**Provided material:**
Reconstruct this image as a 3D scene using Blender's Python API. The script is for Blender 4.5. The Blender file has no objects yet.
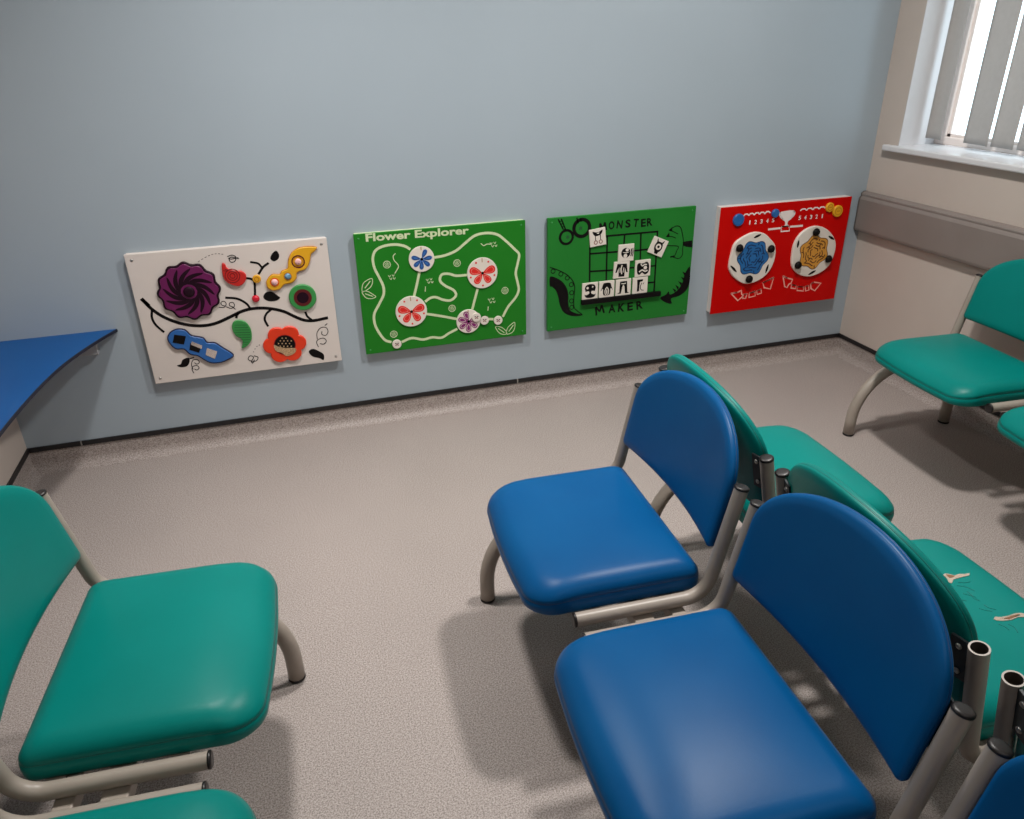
import bpy, bmesh, math, random
from mathutils import Vector, Matrix
random.seed(5)
SC = bpy.context.scene
COL = SC.collection
pi = math.pi

# ------------------------------------------------------------------ camera
CAM = Vector((-0.5207, -3.0, 1.4976))
YAW, PITCH, ROLL, FPX = math.radians(16.8147), math.radians(-26.2309), math.radians(-1.0942), 749.17
fw = Vector((math.sin(YAW)*math.cos(PITCH), math.cos(YAW)*math.cos(PITCH), math.sin(PITCH)))
rt0 = Vector((math.cos(YAW), -math.sin(YAW), 0)); up0 = rt0.cross(fw)
rt = rt0*math.cos(ROLL)+up0*math.sin(ROLL); up = -rt0*math.sin(ROLL)+up0*math.cos(ROLL)
cd = bpy.data.cameras.new('camera'); cam = bpy.data.objects.new('camera', cd); COL.objects.link(cam)
cam.matrix_world = Matrix(((rt.x, up.x, -fw.x, CAM.x), (rt.y, up.y, -fw.y, CAM.y), (rt.z, up.z, -fw.z, CAM.z), (0, 0, 0, 1)))
cd.sensor_fit = 'HORIZONTAL'; cd.sensor_width = 36; cd.lens = FPX/1024*36; cd.clip_start = .02
SC.camera = cam

def at(px, py, axis, val):
    d = fw+rt*((px-512)/FPX)+up*((409.5-py)/FPX)
    return CAM+d*((val-CAM[axis])/d[axis])

# ------------------------------------------------------------------ materials
def lin(c):
    return tuple((x/255/12.92 if x/255 <= .04045 else ((x/255+.055)/1.055)**2.4) for x in c)+(1,)
def mat(name, rgb, rough=.5, metal=0, spec=.5, bump=None, noise=None, coat=0):
    m = bpy.data.materials.new(name); m.use_nodes = True
    nt = m.node_tree; b = nt.nodes['Principled BSDF']
    b.inputs['Base Color'].default_value = lin(rgb); b.inputs['Roughness'].default_value = rough
    b.inputs['Metallic'].default_value = metal; b.inputs['Specular IOR Level'].default_value = spec
    b.inputs['Coat Weight'].default_value = coat
    tc = nt.nodes.new('ShaderNodeTexCoord')
    if noise:
        sc, amt = noise
        n = nt.nodes.new('ShaderNodeTexNoise'); n.inputs['Scale'].default_value = sc; n.inputs['Detail'].default_value = 4
        nt.links.new(tc.outputs['Object'], n.inputs['Vector'])
        r = nt.nodes.new('ShaderNodeValToRGB')
        r.color_ramp.elements[0].position = .3; r.color_ramp.elements[1].position = .7
        r.color_ramp.elements[0].color = lin([max(0, x-amt) for x in rgb]); r.color_ramp.elements[1].color = lin([min(255, x+amt) for x in rgb])
        nt.links.new(n.outputs['Fac'], r.inputs['Fac']); nt.links.new(r.outputs['Color'], b.inputs['Base Color'])
    if bump:
        sc, st = bump
        n2 = nt.nodes.new('ShaderNodeTexNoise'); n2.inputs['Scale'].default_value = sc; n2.inputs['Detail'].default_value = 3
        nt.links.new(tc.outputs['Object'], n2.inputs['Vector'])
        bp = nt.nodes.new('ShaderNodeBump'); bp.inputs['Strength'].default_value = st; bp.inputs['Distance'].default_value = .002
        nt.links.new(n2.outputs['Fac'], bp.inputs['Height']); nt.links.new(bp.outputs['Normal'], b.inputs['Normal'])
    return m
M = {}
M['wall_blue'] = mat('pale blue wall cladding', (163, 176, 186), .42, bump=(60, .03), noise=(1.5, 2))
M['wall_cream'] = mat('cream painted plaster', (197, 185, 176), .7, bump=(90, .06), noise=(3, 3))
M['ceiling'] = mat('white ceiling', (225, 223, 218), .8, noise=(20, 3))
M['white_gloss'] = mat('white gloss paint', (218, 218, 221), .3, noise=(2, 2))
M['upvc'] = mat('white window plastic', (238, 226, 220), .35, noise=(2, 2))
M['black_strip'] = mat('black cap strip', (22, 20, 22), .45, noise=(8, 4))
M['seam_weld'] = mat('pale joint filler', (150, 145, 138), .6, noise=(8, 4))
M['rail'] = mat('grey wall guard', (134, 124, 119), .5, noise=(5, 3))
M['rail_end'] = mat('darker guard end', (96, 90, 86), .5, noise=(5, 3))
M['rail_lip'] = mat('lighter guard lip', (150, 141, 136), .5, noise=(5, 3))
M['blue_vinyl'] = mat('blue vinyl', (0, 80, 135), .38, spec=.16, bump=(220, .05), noise=(6, 3))
M['teal_vinyl'] = mat('teal vinyl', (0, 124, 117), .38, spec=.17, bump=(220, .05), noise=(6, 3))
M['blue_piping'] = mat('blue welt', (2, 60, 112), .45, noise=(6, 3))
M['teal_piping'] = mat('teal welt', (0, 104, 98), .45, noise=(6, 3))
M['tube'] = mat('grey powder coated steel', (158, 148, 138), .38, noise=(12, 4))
M['tube_dark'] = mat('bare dark tube bore', (74, 66, 58), .6, noise=(12, 4))
M['cap'] = mat('black plastic cap', (26, 22, 22), .4, noise=(12, 3))
M['bracket'] = mat('dark steel bracket', (34, 44, 48), .5, noise=(12, 3))
M['screw'] = mat('zinc screw', (190, 188, 184), .3, .9, noise=(40, 5))
M['desk_blue'] = mat('blue laminate', (6, 78, 142), .4, spec=.25, noise=(4, 3))
M['desk_edge'] = mat('dark navy edging', (14, 18, 40), .45, noise=(4, 3))
M['batten'] = mat('pale timber batten', (178, 180, 184), .6, noise=(7, 4))
M['white_board'] = mat('off white board', (218, 209, 203), .45, noise=(3, 2), spec=.3)
M['green_board'] = mat('green board', (34, 122, 34), .45, spec=.15, noise=(3, 3))
M['green_board_b'] = mat('mid green board', (36, 121, 46), .45, spec=.15, noise=(3, 3))
M['red_board'] = mat('red board', (200, 4, 1), .45, spec=.12, noise=(3, 3))
M['black'] = mat('black print', (14, 11, 12), .55, spec=.15, noise=(9, 3))
M['line'] = mat('thin dark print', (70, 60, 58), .5, noise=(9, 3))
M['purple'] = mat('plum plastic', (104, 20, 82), .4, noise=(9, 4))
M['purple_dark'] = mat('dark plum groove', (30, 3, 22), .55, spec=.2, noise=(9, 3))
M['red'] = mat('red plastic', (196, 36, 32), .4, noise=(9, 4))
M['red_dark'] = mat('dark red groove', (120, 14, 16), .5, noise=(9, 3))
M['crimson'] = mat('crimson ball', (196, 20, 44), .25, noise=(9, 4))
M['orange_red'] = mat('orange red plastic', (226, 56, 18), .4, noise=(9, 4))
M['yellow'] = mat('yellow plastic', (226, 168, 28), .4, noise=(9, 4))
M['yellow_line'] = mat('ochre edge', (190, 120, 20), .45, noise=(9, 4))
M['maroon'] = mat('maroon', (88, 10, 18), .45, noise=(9, 4))
M['green'] = mat('green plastic', (52, 142, 70), .4, noise=(9, 4))
M['green_dark'] = mat('dark green groove', (22, 84, 38), .5, noise=(9, 3))
M['blue'] = mat('blue plastic', (40, 100, 172), .4, noise=(9, 4))
M['blue_dark'] = mat('navy edge', (18, 24, 66), .45, noise=(9, 3))
M['blue_line'] = mat('dark blue maze line', (12, 42, 88), .5, noise=(9, 3))
M['blue_maze'] = mat('blue maze', (34, 104, 168), .4, noise=(9, 4))
M['pink_ball'] = mat('pearly pink ball', (238, 186, 186), .2, noise=(60, 10))
M['blue_ball'] = mat('marbled blue ball', (92, 140, 170), .2, noise=(90, 40))
M['mirror'] = mat('mirror', (236, 228, 224), .08, .85, noise=(4, 2))
M['cream'] = mat('cream print', (206, 220, 178), .5, noise=(9, 3))
M['disc'] = mat('off white disc', (228, 220, 210), .4, noise=(9, 3))
M['petal_red'] = mat('red print', (222, 34, 26), .45, noise=(9, 3))
M['petal_pink'] = mat('pink line print', (236, 150, 140), .45, noise=(9, 3))
M['petal_blue'] = mat('blue print', (48, 104, 178), .45, noise=(9, 3))
M['petal_purple'] = mat('purple print', (128, 18, 104), .45, noise=(9, 3))
M['amber'] = mat('amber maze', (214, 150, 56), .4, noise=(9, 4))
M['brown'] = mat('brown maze line', (96, 52, 20), .5, noise=(9, 3))
M['white_print'] = mat('white print', (238, 226, 222), .5, noise=(9, 3))
M['pink_print'] = mat('pale pink print', (246, 170, 156), .5, noise=(9, 3))
M['tan'] = mat('tan beads', (178, 146, 110), .5, noise=(200, 30))
M['tear_edge'] = mat('frayed pale backing', (180, 163, 147), .8, noise=(300, 16))
M['tear_core'] = mat('brown foam', (128, 92, 66), .9, noise=(300, 16))
M['slat'] = mat('grey blind fabric', (196, 191, 187), .8, noise=(60, 3))
nt = M['slat'].node_tree
tr = nt.nodes.new('ShaderNodeBsdfTranslucent'); tr.inputs['Color'].default_value = lin((200, 197, 195))
mx = nt.nodes.new('ShaderNodeMixShader'); mx.inputs[0].default_value = .4
nt.links.new(nt.nodes['Principled BSDF'].outputs[0], mx.inputs[1]); nt.links.new(tr.outputs[0], mx.inputs[2])
nt.links.new(mx.outputs[0], nt.nodes['Material Output'].inputs['Surface'])
# window glass
g = bpy.data.materials.new('window glass'); g.use_nodes = True; nt = g.node_tree; nt.nodes.clear()
o_ = nt.nodes.new('ShaderNodeOutputMaterial'); a = nt.nodes.new('ShaderNodeBsdfTransparent'); b_ = nt.nodes.new('ShaderNodeBsdfGlossy')
a.inputs['Color'].default_value = (.90, .96, .97, 1); b_.inputs['Roughness'].default_value = .02
mx = nt.nodes.new('ShaderNodeMixShader'); mx.inputs[0].default_value = .06
nt.links.new(a.outputs[0], mx.inputs[1]); nt.links.new(b_.outputs[0], mx.inputs[2]); nt.links.new(mx.outputs[0], o_.inputs['Surface'])
M['glass'] = g
# speckled vinyl floor
def floor_mat():
    m = bpy.data.materials.new('speckled safety vinyl'); m.use_nodes = True; nt = m.node_tree; b = nt.nodes['Principled BSDF']
    geo = nt.nodes.new('ShaderNodeNewGeometry')
    n1 = nt.nodes.new('ShaderNodeTexNoise'); n1.inputs['Scale'].default_value = 260; n1.inputs['Detail'].default_value = 2; n1.inputs['Roughness'].default_value = .6
    n2 = nt.nodes.new('ShaderNodeTexNoise'); n2.inputs['Scale'].default_value = 520; n2.inputs['Detail'].default_value = 1
    n3 = nt.nodes.new('ShaderNodeTexNoise'); n3.inputs['Scale'].default_value = 2.2; n3.inputs['Detail'].default_value = 3
    for n in (n1, n2, n3): nt.links.new(geo.outputs['Position'], n.inputs['Vector'])
    r1 = nt.nodes.new('ShaderNodeValToRGB'); e = r1.color_ramp.elements
    e[0].position = .34; e[0].color = lin((130, 120, 116)); e[1].position = .66; e[1].color = lin((191, 182, 177))
    k = r1.color_ramp.elements.new(.5); k.color = lin((167, 156, 151))
    nt.links.new(n1.outputs['Fac'], r1.inputs['Fac'])
    r2 = nt.nodes.new('ShaderNodeValToRGB'); e = r2.color_ramp.elements
    e[0].position = .30; e[0].color = (.55, .54, .54, 1); e[1].position = .44; e[1].color = (1, 1, 1, 1)
    nt.links.new(n2.outputs['Fac'], r2.inputs['Fac'])
    m1 = nt.nodes.new('ShaderNodeMix'); m1.data_type = 'RGBA'; m1.blend_type = 'MULTIPLY'; m1.inputs['Factor'].default_value = .75
    nt.links.new(r1.outputs['Color'], m1.inputs['A']); nt.links.new(r2.outputs['Color'], m1.inputs['B'])
    r3 = nt.nodes.new('ShaderNodeValToRGB'); e = r3.color_ramp.elements
    e[0].position = .3; e[0].color = (.93, .93, .93, 1); e[1].position = .7; e[1].color = (1, 1, 1, 1)
    nt.links.new(n3.outputs['Fac'], r3.inputs['Fac'])
    m2 = nt.nodes.new('ShaderNodeMix'); m2.data_type = 'RGBA'; m2.blend_type = 'MULTIPLY'; m2.inputs['Factor'].default_value = 1
    nt.links.new(m1.outputs['Result'], m2.inputs['A']); nt.links.new(r3.outputs['Color'], m2.inputs['B'])
    nt.links.new(m2.outputs['Result'], b.inputs['Base Color'])
    b.inputs['Roughness'].default_value = .5; b.inputs['Specular IOR Level'].default_value = .4
    bp = nt.nodes.new('ShaderNodeBump'); bp.inputs['Strength'].default_value = .015; bp.inputs['Distance'].default_value = .001
    nt.links.new(n1.outputs['Fac'], bp.inputs['Height']); nt.links.new(bp.outputs['Normal'], b.inputs['Normal'])
    return m
M['floor'] = floor_mat()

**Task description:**
Pictures stay out. Repeat only the lines from the beginning of the data through the line that has "pi = math.pi".

**Correct answer:**
Reconstruct this image as a 3D scene using Blender's Python API. The script is for Blender 4.5. The Blender file has no objects yet.
import bpy, bmesh, math, random
from mathutils import Vector, Matrix
random.seed(5)
SC = bpy.context.scene
COL = SC.collection
pi = math.pi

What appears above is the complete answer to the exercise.